In het boek Handelingen zien we dat de eerste gelovigen bijeen kwamen in huizen en in de tempel. Zij deelden de bezittingen met elkaar. Zij kwamen elke dag trouw en eensgezind in de tempel, braken het brood bij elkaar aan huis en gebruikten hun maaltijden in een geest van eenvoud en van vreugde. Ze loofden God en stonden in de gunst bij heel het volk. Zie Hand. 2: 42-47.
In Hand. 16: 13-15 komen Paulus en Silas op de sabbat bij een gebedsplaats aan waar een aantal Joodse vrouwen zijn. Een vrouw uit Tyatira, Lydia genoemd, komt tot geloof en al haar huisgenoten ook. Zij dringt er bij hen op aan om intrek bij haar te nemen.

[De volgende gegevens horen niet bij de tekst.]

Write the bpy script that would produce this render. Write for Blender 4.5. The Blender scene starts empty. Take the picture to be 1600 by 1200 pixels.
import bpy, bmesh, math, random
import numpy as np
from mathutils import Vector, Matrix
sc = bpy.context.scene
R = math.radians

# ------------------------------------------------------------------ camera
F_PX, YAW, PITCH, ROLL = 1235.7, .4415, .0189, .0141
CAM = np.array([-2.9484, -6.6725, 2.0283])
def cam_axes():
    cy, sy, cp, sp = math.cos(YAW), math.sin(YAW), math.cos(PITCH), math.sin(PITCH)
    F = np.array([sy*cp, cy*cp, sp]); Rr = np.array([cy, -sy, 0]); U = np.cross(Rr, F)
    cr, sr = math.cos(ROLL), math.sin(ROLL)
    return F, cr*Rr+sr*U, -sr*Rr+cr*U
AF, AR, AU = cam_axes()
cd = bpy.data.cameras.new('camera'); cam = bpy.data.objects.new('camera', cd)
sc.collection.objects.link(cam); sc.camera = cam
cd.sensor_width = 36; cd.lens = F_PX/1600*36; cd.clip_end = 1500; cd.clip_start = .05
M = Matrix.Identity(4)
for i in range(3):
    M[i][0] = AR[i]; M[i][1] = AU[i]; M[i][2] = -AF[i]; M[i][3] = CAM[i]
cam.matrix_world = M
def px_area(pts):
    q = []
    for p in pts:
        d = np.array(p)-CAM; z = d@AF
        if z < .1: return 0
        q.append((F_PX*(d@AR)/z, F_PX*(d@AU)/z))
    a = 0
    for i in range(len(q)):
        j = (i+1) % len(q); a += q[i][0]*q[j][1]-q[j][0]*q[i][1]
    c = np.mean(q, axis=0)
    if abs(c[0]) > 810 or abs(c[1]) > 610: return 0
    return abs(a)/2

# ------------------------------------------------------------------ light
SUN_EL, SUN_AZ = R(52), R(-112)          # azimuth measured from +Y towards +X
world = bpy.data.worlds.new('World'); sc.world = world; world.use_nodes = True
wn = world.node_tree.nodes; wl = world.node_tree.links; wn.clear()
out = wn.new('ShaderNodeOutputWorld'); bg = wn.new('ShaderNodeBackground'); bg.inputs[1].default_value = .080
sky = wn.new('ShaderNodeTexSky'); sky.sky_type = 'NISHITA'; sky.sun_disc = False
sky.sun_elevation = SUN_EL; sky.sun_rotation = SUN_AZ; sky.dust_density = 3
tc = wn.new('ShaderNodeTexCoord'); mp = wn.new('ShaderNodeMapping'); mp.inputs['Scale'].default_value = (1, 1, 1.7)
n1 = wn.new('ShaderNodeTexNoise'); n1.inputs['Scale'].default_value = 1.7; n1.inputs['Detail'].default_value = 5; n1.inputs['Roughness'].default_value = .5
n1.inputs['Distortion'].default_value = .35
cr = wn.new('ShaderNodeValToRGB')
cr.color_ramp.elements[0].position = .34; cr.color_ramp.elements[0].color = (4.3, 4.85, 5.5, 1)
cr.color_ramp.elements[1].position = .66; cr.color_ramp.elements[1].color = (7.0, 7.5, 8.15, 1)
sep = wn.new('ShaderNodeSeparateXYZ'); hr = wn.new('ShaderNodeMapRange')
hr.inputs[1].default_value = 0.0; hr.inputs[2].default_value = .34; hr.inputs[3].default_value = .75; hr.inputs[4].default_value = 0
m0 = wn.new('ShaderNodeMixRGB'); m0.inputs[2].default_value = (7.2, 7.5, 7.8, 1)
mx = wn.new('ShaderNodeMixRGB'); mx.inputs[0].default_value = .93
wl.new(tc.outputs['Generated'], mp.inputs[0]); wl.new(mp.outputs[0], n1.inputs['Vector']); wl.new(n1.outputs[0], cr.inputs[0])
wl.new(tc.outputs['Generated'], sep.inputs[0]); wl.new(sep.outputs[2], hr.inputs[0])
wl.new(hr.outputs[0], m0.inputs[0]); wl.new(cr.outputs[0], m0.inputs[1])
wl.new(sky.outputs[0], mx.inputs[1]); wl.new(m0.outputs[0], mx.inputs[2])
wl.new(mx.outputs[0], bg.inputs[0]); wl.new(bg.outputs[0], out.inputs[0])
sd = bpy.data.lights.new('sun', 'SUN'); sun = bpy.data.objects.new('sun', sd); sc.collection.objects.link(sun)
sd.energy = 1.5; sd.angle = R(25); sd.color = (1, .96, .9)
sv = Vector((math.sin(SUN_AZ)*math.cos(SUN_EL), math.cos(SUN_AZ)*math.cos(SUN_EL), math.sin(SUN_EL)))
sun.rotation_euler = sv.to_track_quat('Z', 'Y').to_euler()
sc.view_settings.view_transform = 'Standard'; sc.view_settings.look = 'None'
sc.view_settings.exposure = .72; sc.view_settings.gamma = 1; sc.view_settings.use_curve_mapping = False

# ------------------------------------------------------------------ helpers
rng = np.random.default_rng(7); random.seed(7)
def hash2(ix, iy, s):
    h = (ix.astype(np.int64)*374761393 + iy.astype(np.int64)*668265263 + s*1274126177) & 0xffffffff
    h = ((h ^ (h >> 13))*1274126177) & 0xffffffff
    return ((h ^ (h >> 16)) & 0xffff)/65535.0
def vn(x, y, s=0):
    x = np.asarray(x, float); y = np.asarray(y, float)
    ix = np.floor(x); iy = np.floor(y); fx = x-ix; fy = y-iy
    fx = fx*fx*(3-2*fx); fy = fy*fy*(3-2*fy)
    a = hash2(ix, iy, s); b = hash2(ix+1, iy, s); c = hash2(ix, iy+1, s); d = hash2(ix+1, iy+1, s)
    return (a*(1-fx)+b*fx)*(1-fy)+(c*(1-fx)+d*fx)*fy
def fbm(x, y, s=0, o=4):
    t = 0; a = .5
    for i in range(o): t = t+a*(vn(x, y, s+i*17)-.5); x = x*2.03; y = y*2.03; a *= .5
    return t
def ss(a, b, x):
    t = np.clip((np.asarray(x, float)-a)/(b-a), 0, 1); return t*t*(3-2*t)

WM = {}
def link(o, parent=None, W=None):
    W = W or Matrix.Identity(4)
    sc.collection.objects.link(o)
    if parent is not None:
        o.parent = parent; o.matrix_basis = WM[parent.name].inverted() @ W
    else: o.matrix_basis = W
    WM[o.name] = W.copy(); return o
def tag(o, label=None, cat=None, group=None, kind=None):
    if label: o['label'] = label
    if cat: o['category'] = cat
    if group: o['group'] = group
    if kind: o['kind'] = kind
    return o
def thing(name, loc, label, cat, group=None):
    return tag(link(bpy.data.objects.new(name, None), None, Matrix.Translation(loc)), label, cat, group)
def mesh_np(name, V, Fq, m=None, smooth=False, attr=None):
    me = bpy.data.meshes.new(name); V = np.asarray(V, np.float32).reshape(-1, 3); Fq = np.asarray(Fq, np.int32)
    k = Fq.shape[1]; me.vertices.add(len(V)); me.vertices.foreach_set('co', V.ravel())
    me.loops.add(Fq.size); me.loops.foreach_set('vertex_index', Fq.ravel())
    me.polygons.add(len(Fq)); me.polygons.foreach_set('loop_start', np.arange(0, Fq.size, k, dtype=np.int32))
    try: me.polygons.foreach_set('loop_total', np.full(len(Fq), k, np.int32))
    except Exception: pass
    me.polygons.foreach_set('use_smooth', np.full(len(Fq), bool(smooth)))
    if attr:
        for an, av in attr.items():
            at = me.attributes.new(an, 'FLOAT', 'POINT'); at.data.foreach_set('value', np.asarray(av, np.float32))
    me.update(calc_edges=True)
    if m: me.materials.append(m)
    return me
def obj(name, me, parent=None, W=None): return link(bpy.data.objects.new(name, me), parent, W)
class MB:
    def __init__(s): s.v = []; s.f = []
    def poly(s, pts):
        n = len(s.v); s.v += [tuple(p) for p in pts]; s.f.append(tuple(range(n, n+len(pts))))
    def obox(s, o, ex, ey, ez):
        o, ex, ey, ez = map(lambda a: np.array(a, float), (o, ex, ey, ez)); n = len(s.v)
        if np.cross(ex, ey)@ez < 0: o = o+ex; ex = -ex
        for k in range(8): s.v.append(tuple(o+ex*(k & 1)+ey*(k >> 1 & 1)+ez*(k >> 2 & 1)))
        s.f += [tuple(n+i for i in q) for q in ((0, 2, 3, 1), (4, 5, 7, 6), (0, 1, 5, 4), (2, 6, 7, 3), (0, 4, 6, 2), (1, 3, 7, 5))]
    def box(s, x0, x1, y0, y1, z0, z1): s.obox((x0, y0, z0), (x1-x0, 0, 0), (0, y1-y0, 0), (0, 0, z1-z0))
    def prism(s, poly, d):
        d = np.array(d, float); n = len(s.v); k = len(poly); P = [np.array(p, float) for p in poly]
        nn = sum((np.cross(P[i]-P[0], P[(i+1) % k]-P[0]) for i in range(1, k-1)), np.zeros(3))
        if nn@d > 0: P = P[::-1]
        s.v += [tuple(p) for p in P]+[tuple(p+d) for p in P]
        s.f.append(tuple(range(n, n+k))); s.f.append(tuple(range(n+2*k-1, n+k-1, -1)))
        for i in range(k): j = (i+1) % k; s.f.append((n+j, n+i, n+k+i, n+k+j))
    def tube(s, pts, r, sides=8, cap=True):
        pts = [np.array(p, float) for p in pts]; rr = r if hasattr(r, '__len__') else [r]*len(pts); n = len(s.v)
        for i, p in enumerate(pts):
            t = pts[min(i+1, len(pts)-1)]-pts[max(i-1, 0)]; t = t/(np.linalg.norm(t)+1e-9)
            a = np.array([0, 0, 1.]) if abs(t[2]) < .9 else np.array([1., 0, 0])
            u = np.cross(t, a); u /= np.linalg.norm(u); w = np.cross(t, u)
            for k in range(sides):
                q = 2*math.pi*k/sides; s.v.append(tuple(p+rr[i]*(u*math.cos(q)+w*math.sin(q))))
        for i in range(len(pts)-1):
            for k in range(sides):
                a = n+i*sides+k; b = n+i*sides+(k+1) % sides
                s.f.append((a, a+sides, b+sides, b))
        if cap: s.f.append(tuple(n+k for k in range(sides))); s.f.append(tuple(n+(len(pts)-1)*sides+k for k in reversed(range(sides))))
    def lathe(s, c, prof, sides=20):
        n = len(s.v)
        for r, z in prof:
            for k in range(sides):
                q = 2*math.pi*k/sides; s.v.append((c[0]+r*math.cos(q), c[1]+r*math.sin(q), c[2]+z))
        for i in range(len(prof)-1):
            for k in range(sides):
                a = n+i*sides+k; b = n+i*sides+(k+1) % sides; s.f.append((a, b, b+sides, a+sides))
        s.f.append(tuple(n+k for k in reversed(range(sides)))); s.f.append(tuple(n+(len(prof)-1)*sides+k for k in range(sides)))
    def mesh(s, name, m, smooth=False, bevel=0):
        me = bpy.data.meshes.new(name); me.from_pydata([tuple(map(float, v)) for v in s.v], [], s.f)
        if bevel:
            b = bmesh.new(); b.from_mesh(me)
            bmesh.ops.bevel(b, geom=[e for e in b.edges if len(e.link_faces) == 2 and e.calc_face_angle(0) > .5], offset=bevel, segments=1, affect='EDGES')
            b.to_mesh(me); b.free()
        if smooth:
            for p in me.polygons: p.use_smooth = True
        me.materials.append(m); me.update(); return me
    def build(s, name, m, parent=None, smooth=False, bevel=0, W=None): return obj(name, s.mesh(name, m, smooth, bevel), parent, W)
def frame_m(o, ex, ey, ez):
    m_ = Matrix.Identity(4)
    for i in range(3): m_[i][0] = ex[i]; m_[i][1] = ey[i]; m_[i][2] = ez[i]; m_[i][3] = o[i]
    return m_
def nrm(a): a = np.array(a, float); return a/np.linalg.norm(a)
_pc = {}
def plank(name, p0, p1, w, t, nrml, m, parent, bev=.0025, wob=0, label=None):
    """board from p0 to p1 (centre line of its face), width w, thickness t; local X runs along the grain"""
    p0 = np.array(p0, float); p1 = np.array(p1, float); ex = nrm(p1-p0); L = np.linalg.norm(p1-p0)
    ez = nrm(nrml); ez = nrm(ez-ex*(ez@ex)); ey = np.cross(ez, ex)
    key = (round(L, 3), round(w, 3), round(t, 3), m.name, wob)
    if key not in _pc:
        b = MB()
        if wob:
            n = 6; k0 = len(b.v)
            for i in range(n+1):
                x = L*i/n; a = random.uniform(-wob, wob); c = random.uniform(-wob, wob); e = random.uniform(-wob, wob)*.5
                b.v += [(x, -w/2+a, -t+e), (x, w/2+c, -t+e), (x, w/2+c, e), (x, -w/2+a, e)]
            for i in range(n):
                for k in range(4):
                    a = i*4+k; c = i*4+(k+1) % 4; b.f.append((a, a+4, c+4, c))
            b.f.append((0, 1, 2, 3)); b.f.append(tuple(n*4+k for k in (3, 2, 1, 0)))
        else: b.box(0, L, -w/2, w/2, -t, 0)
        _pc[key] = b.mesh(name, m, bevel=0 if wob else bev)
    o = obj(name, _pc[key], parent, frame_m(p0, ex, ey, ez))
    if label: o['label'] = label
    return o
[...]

Ook in I Kor. 16: 19 en Rom. 16: 5 zien we dat Aquila en Prisca een gemeente aan huis hadden en in Kol. 4: 15 zien we dat ze bijeenkwamen in het huis van Nymfa.
Het waren veelal de wat rijkeren die ruimer behuisd waren en die hun huizen openstelden. Gastvrijheid verlenen aan hun nieuwe broeders en zusters was dan ook vanzelfsprekend.